Мало того, ребята преспокойно «анализируют» не только недостатки, но достоинства этого «носорога». Для чего? Да чтобы показать ту «силу», которую они будто бы одолели. А убийца торопится, у него скоро отходит поезд, — «прекратите безобразие…».
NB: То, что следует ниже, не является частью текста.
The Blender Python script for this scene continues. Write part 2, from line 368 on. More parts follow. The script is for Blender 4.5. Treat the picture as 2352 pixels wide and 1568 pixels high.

Шварцу казалось, что так будет смешнее, когда явится Орлов живой и невредимый? Но здесь отсутствует правда, психологическая логика поведения ребят. Выходит, что они не боролись с носорогами, а, сбившись в стайку, удовлетворяли свои амбиции? И зачем Орлову выходить из шкафа голым, в простыне? Чтобы Белорусс принял его за привидение? Но оно тут же разоблачает себя: «Ну, убийца, ну самый низкий из моих врагов…». Страшно? Смешно? — Отнюдь: «Сволочь! Разве так дерутся?» Он ещё и за честную схватку. Выламывает дверь и убегает. «Васька: «Держи его…» — Орлов: «Брось! Этот зубр все равно попадется…»». И стали бы аферисты регистрировать тех, кого они обобрали, составлять списки? Предположим, для того, чтобы в глазах обираемых выглядеть более естественно. Но афера уже закончена. Зачем же хранить улику?